• _Given problem_: In the copy, include every entry exactly but none of the pictures.

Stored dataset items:
○ ○ ○

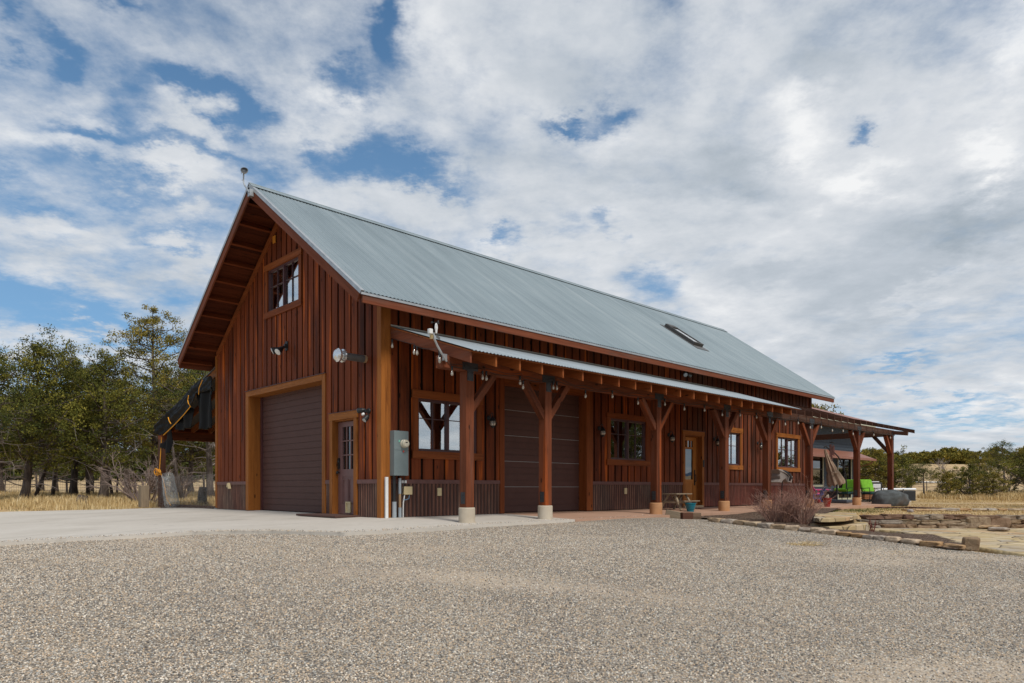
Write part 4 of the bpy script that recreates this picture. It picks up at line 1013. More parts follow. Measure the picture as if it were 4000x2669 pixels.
t=thing('floodlight','grey twin floodlight under the eave above the porch roof','floodlight',(11.1,-.03,4.1))
mb=MB(); mb.lathe([(.06,0),(.05,.04)],(11.1,-.03,4.18),12,RXm(90)); mb.build('mount',M['darkgrey'],t)
for xx,dr_ in ((10.98,(-.5,-.7,-.5)),(11.22,(.5,-.7,-.5))):
    mb=MB(); mb.lathe([(.02,-.05),(.05,.02),(.065,.10)],(xx,-.10,4.14),12,Vector(dr_).to_track_quat('Z','Y').to_matrix()); mb.build('lamp_head',M['galv'],t)
# electricity cabinet
t=thing('electric_panel','grey electric cabinet with round meter beside the near barn corner','electric panel',(.31,-.1,.85))
mb=MB(); mb.box(.165,.505,-.20,-.03,.85,1.76); cab=mb.build('cabinet',M['greysteel'],t,bevel=.006)
mb=MB(); mb.box(.16,.51,-.206,-.2005,1.37,1.755); mb.box(.16,.51,-.205,-.2005,.853,1.362); mb.build('cover_plate',M['greysteel'],cab,bevel=.002)
mb=MB(); mb.lathe([(.085,0),(.085,.03),(.078,.035),(.078,.09),(.065,.10)],(.39,-.206,1.50),24,RXm(90)); mt=mb.build('meter',plain('meter_shell',(.55,.50,.38),.3),t,smooth=False)
mb=MB(); mb.lathe([(.06,.101),(.06,.104)],(.39,-.206,1.50),20,RXm(90)); dial=mb.build('dial',plain('meter_dial',(.62,.58,.46),.4),mt)
mb=MB(); mb.box(.365,.415,-.3115,-.3105,1.51,1.53); mb.build('display',M['black'],dial)
mb=MB(); mb.box(.265,.295,-.215,-.2065,1.53,1.57); mb.build('tag',plain('green_tag',(.2,.55,.42),.5),cab)
mb=MB(); mb.box(.37,.392,-.22,-.2065,1.325,1.36); mb.build('seal',plain('red_seal',(.7,.06,.04),.5),cab)
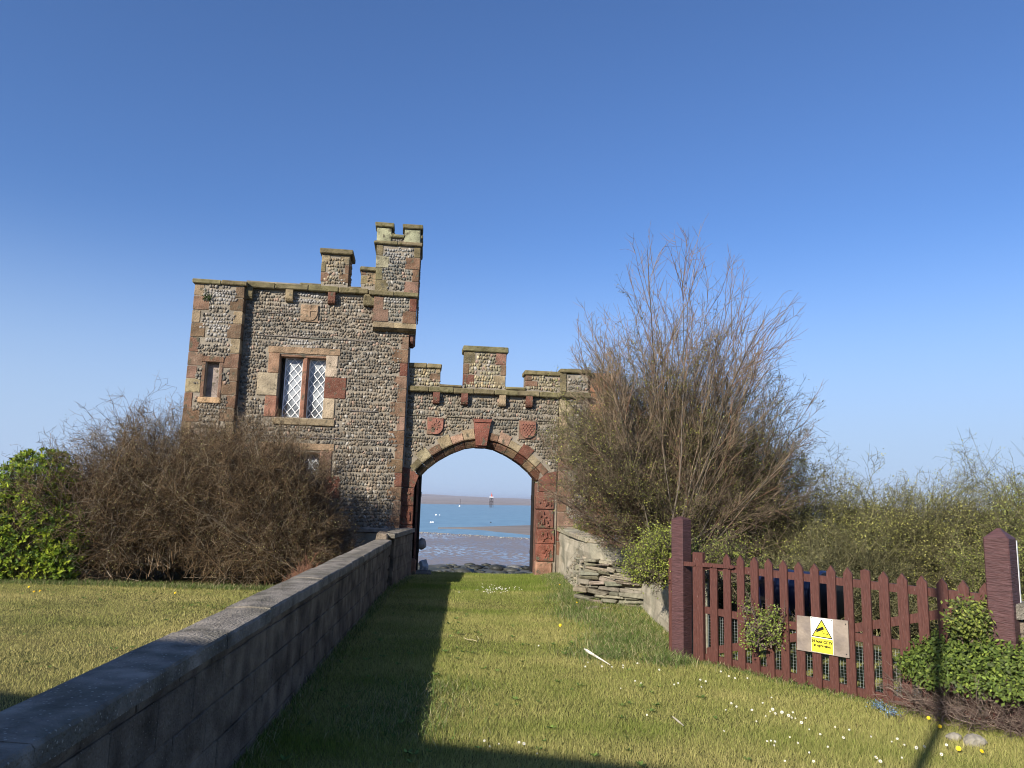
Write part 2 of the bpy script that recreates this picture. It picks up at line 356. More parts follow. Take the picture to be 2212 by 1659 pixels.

○ ○ ○

• _Full solution_:
Write part 4 of the bpy script that recreates this picture. It picks up at line 1013. More parts follow. Measure the picture as if it were 4000x2669 pixels.
t=thing('floodlight','grey twin floodlight under the eave above the porch roof','floodlight',(11.1,-.03,4.1))
mb=MB(); mb.lathe([(.06,0),(.05,.04)],(11.1,-.03,4.18),12,RXm(90)); mb.build('mount',M['darkgrey'],t)
for xx,dr_ in ((10.98,(-.5,-.7,-.5)),(11.22,(.5,-.7,-.5))):
    mb=MB(); mb.lathe([(.02,-.05),(.05,.02),(.065,.10)],(xx,-.10,4.14),12,Vector(dr_).to_track_quat('Z','Y').to_matrix()); mb.build('lamp_head',M['galv'],t)
# electricity cabinet
t=thing('electric_panel','grey electric cabinet with round meter beside the near barn corner','electric panel',(.31,-.1,.85))
mb=MB(); mb.box(.165,.505,-.20,-.03,.85,1.76); cab=mb.build('cabinet',M['greysteel'],t,bevel=.006)
mb=MB(); mb.box(.16,.51,-.206,-.2005,1.37,1.755); mb.box(.16,.51,-.205,-.2005,.853,1.362); mb.build('cover_plate',M['greysteel'],cab,bevel=.002)
mb=MB(); mb.lathe([(.085,0),(.085,.03),(.078,.035),(.078,.09),(.065,.10)],(.39,-.206,1.50),24,RXm(90)); mt=mb.build('meter',plain('meter_shell',(.55,.50,.38),.3),t,smooth=False)
mb=MB(); mb.lathe([(.06,.101),(.06,.104)],(.39,-.206,1.50),20,RXm(90)); dial=mb.build('dial',plain('meter_dial',(.62,.58,.46),.4),mt)
mb=MB(); mb.box(.365,.415,-.3115,-.3105,1.51,1.53); mb.build('display',M['black'],dial)
mb=MB(); mb.box(.265,.295,-.215,-.2065,1.53,1.57); mb.build('tag',plain('green_tag',(.2,.55,.42),.5),cab)
mb=MB(); mb.box(.37,.392,-.22,-.2065,1.325,1.36); mb.build('seal',plain('red_seal',(.7,.06,.04),.5),cab)
Write part 2 of the bpy script that recreates this picture. It picks up at line 356. More parts follow. Take the picture to be 2212 by 1659 pixels.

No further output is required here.